アメリカ軍普天間基地の移設に向け、沖縄では海の埋め立て工事が続いています。この埋め立てに沖縄戦の犠牲者の遺骨が混入した土砂が使われるのではと、いま懸念の声が上がっています。


■遺骨収集40年近く…67歳でハンスト

 「世の中に間違ってると断言できることって、そんなにたくさんはないんですけど、これは絶対、間違ってます」

沖縄で3月1日から、飲み物以外の食べ物を口にせず抗議の意思を示すハンガーストライキを始めた男性がいます。具志堅隆松さん、67歳。

具志堅さんは40年近く、戦没者の遺骨を収集するボランティアを続けています。76年前、激しい地上戦が行われた沖縄では、いまだ地中に、住民のみならず日本兵らの遺骨も眠ったままです。

2015年、私たちが具志堅さんの活動を取材したときは……

 「名前があるものが出てきてくれたらいいけどね」

戦火に散り、ふるさとに帰るあてもなかった遺骨を掘り起こし、その一部を遺族に届けることもできました。


■遺骨の尊厳守るため…ハンストの思い

今回、具志堅さんにハンストを始めた理由を聞くと……

 「沖縄戦の犠牲者の遺骨の尊厳を守るためです。戦没者を埋め立てにしたくはありません。これは間違っています」

普天間基地の移設先とされる名護市辺野古では埋め立てが続いています。その埋め立て用の土砂を当初、主に県外から調達するとしていた国は、去年、沖縄の全域からも採取する計画に変更しました。計画には沖縄戦、最後の激戦地である本島南部も含まれていたのです。


■“計画地”には…いまも遺骨「戦没者への冒涜」

2月、具志堅さんが向かったのは、その採石場が計画される場所です。近くのガマとよばれる自然洞窟では、戦没者の遺品が見つかります。

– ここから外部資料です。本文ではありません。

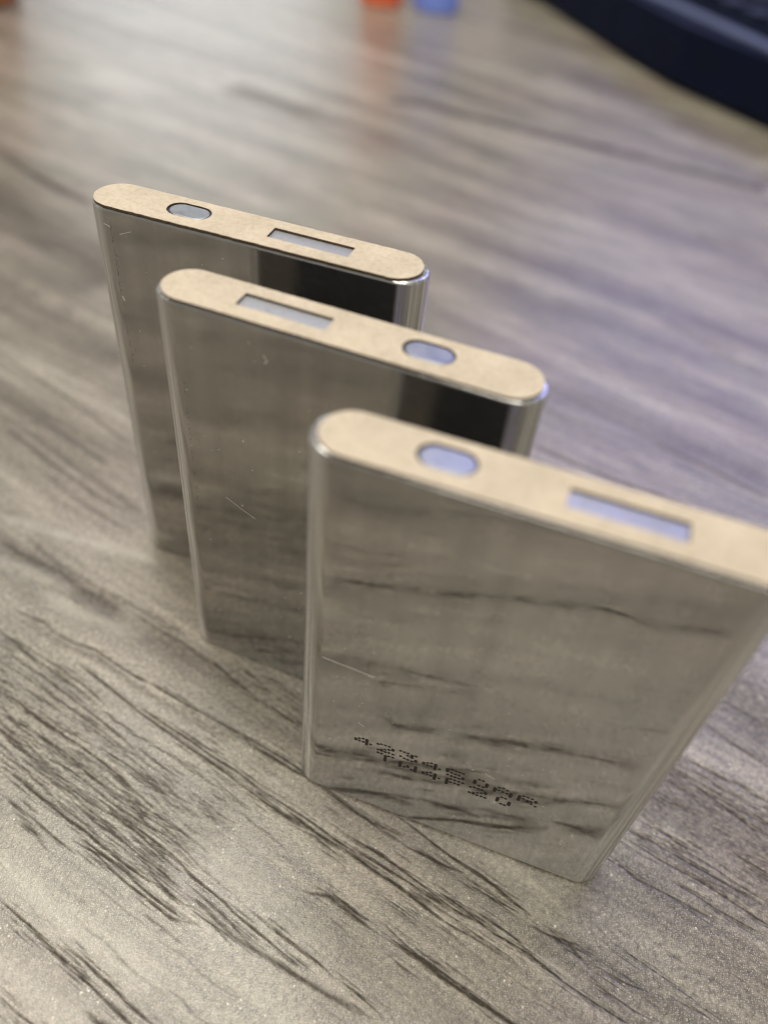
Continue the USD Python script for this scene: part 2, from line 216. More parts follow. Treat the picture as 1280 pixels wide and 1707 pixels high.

 「これはボタン。軍服のボタン」「ここにも遺骨があるんですよ」

掘れば遺骨も出てくるといいます。

国の計画では、この周辺で採取された土砂も埋め立てに使われる可能性があります。

 「もうここは遺骨収集終わりました。あと土砂を搬出してもいいですよって言ったとしたら、冗談じゃない。まだ捜しきれない遺骨が混ざってるんだよって話で」

具志堅さんは、遺骨が混入した土砂が埋め立てられアメリカの基地として使われたら「戦没者への冒涜」になると訴え、国に、本島南部からの土砂採取の断念を求めています。


■2月も8体の遺骨が…国は「適切に対応」

実は、南部では2月下旬にも別のボランティアが子どもを含む8体の遺骨を発見しています。

一方、国は「南部からの土砂を使うかは決まっていない」「仮に遺骨が見つかっても適切な対応がとられる」としています。

今月6日、6日間のハンスト最終日を迎えました。

 「残り数時間なので、どうにか頑張りたいと思っています」

具志堅さんの思いは、届くのでしょうか。